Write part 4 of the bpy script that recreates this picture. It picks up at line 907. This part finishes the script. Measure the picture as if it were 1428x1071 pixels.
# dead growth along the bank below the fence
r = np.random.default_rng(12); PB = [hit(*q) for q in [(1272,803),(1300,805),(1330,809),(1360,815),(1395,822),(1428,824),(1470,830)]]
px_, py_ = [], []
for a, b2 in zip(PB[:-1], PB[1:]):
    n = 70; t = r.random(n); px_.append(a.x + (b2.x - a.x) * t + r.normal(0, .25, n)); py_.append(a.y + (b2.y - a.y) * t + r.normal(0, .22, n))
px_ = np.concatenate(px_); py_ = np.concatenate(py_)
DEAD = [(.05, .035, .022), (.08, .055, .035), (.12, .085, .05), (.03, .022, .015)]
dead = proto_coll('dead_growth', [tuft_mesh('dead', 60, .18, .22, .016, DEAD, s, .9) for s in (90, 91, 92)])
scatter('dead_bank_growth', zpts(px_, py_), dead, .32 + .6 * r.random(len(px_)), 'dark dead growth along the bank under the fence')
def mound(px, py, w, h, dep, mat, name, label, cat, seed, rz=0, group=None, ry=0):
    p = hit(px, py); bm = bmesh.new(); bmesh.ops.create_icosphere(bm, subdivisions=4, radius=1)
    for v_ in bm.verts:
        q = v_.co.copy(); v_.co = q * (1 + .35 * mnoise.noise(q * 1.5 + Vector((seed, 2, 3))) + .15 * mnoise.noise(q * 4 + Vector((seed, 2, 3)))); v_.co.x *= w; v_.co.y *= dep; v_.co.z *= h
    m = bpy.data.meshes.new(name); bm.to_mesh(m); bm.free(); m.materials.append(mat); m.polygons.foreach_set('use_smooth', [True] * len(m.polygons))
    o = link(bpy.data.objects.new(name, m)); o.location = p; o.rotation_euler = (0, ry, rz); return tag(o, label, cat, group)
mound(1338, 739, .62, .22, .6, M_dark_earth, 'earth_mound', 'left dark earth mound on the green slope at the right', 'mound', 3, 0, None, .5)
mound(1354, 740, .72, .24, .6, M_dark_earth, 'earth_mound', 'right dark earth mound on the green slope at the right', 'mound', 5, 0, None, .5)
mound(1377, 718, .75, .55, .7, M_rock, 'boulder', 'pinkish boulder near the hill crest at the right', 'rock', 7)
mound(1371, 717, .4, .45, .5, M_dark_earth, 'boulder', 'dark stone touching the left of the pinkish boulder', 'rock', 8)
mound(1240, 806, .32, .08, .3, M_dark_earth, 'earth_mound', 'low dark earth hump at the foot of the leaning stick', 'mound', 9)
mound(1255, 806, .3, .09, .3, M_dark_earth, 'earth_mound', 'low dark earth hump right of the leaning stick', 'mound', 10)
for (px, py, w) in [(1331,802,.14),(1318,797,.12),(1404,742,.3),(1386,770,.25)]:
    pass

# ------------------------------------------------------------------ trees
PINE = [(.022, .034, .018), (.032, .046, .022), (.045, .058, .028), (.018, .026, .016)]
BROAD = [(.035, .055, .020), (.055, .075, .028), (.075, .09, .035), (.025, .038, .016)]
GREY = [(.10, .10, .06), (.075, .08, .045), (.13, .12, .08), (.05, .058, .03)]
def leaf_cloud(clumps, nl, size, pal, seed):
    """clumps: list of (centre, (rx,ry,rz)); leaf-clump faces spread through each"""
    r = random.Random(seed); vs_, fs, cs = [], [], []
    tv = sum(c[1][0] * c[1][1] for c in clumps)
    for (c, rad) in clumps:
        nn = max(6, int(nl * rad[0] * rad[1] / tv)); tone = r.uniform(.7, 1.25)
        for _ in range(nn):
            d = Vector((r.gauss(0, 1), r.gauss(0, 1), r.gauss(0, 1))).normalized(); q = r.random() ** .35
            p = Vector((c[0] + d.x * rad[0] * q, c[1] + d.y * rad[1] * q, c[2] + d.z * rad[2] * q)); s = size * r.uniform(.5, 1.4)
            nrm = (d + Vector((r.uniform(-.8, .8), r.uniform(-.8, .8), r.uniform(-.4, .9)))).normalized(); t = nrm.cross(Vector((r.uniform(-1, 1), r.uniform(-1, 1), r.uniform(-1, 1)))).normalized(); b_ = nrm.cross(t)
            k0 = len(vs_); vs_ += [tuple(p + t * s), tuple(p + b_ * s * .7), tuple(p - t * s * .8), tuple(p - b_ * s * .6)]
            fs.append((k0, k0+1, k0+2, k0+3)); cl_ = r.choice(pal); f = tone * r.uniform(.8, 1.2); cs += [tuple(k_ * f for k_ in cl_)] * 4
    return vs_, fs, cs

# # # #

**Directive**
Every line above needs to be retyped exactly.

**Response to this exercise**
Write part 4 of the bpy script that recreates this picture. It picks up at line 907. This part finishes the script. Measure the picture as if it were 1428x1071 pixels.
# dead growth along the bank below the fence
r = np.random.default_rng(12); PB = [hit(*q) for q in [(1272,803),(1300,805),(1330,809),(1360,815),(1395,822),(1428,824),(1470,830)]]
px_, py_ = [], []
for a, b2 in zip(PB[:-1], PB[1:]):
    n = 70; t = r.random(n); px_.append(a.x + (b2.x - a.x) * t + r.normal(0, .25, n)); py_.append(a.y + (b2.y - a.y) * t + r.normal(0, .22, n))
px_ = np.concatenate(px_); py_ = np.concatenate(py_)
DEAD = [(.05, .035, .022), (.08, .055, .035), (.12, .085, .05), (.03, .022, .015)]
dead = proto_coll('dead_growth', [tuft_mesh('dead', 60, .18, .22, .016, DEAD, s, .9) for s in (90, 91, 92)])
scatter('dead_bank_growth', zpts(px_, py_), dead, .32 + .6 * r.random(len(px_)), 'dark dead growth along the bank under the fence')
def mound(px, py, w, h, dep, mat, name, label, cat, seed, rz=0, group=None, ry=0):
    p = hit(px, py); bm = bmesh.new(); bmesh.ops.create_icosphere(bm, subdivisions=4, radius=1)
    for v_ in bm.verts:
        q = v_.co.copy(); v_.co = q * (1 + .35 * mnoise.noise(q * 1.5 + Vector((seed, 2, 3))) + .15 * mnoise.noise(q * 4 + Vector((seed, 2, 3)))); v_.co.x *= w; v_.co.y *= dep; v_.co.z *= h
    m = bpy.data.meshes.new(name); bm.to_mesh(m); bm.free(); m.materials.append(mat); m.polygons.foreach_set('use_smooth', [True] * len(m.polygons))
    o = link(bpy.data.objects.new(name, m)); o.location = p; o.rotation_euler = (0, ry, rz); return tag(o, label, cat, group)
mound(1338, 739, .62, .22, .6, M_dark_earth, 'earth_mound', 'left dark earth mound on the green slope at the right', 'mound', 3, 0, None, .5)
mound(1354, 740, .72, .24, .6, M_dark_earth, 'earth_mound', 'right dark earth mound on the green slope at the right', 'mound', 5, 0, None, .5)
mound(1377, 718, .75, .55, .7, M_rock, 'boulder', 'pinkish boulder near the hill crest at the right', 'rock', 7)
mound(1371, 717, .4, .45, .5, M_dark_earth, 'boulder', 'dark stone touching the left of the pinkish boulder', 'rock', 8)
mound(1240, 806, .32, .08, .3, M_dark_earth, 'earth_mound', 'low dark earth hump at the foot of the leaning stick', 'mound', 9)
mound(1255, 806, .3, .09, .3, M_dark_earth, 'earth_mound', 'low dark earth hump right of the leaning stick', 'mound', 10)
for (px, py, w) in [(1331,802,.14),(1318,797,.12),(1404,742,.3),(1386,770,.25)]:
    pass

# ------------------------------------------------------------------ trees
PINE = [(.022, .034, .018), (.032, .046, .022), (.045, .058, .028), (.018, .026, .016)]
BROAD = [(.035, .055, .020), (.055, .075, .028), (.075, .09, .035), (.025, .038, .016)]
GREY = [(.10, .10, .06), (.075, .08, .045), (.13, .12, .08), (.05, .058, .03)]
def leaf_cloud(clumps, nl, size, pal, seed):
    """clumps: list of (centre, (rx,ry,rz)); leaf-clump faces spread through each"""
    r = random.Random(seed); vs_, fs, cs = [], [], []
    tv = sum(c[1][0] * c[1][1] for c in clumps)
    for (c, rad) in clumps:
        nn = max(6, int(nl * rad[0] * rad[1] / tv)); tone = r.uniform(.7, 1.25)
        for _ in range(nn):
            d = Vector((r.gauss(0, 1), r.gauss(0, 1), r.gauss(0, 1))).normalized(); q = r.random() ** .35
            p = Vector((c[0] + d.x * rad[0] * q, c[1] + d.y * rad[1] * q, c[2] + d.z * rad[2] * q)); s = size * r.uniform(.5, 1.4)
            nrm = (d + Vector((r.uniform(-.8, .8), r.uniform(-.8, .8), r.uniform(-.4, .9)))).normalized(); t = nrm.cross(Vector((r.uniform(-1, 1), r.uniform(-1, 1), r.uniform(-1, 1)))).normalized(); b_ = nrm.cross(t)
            k0 = len(vs_); vs_ += [tuple(p + t * s), tuple(p + b_ * s * .7), tuple(p - t * s * .8), tuple(p - b_ * s * .6)]
            fs.append((k0, k0+1, k0+2, k0+3)); cl_ = r.choice(pal); f = tone * r.uniform(.8, 1.2); cs += [tuple(k_ * f for k_ in cl_)] * 4
    return vs_, fs, cs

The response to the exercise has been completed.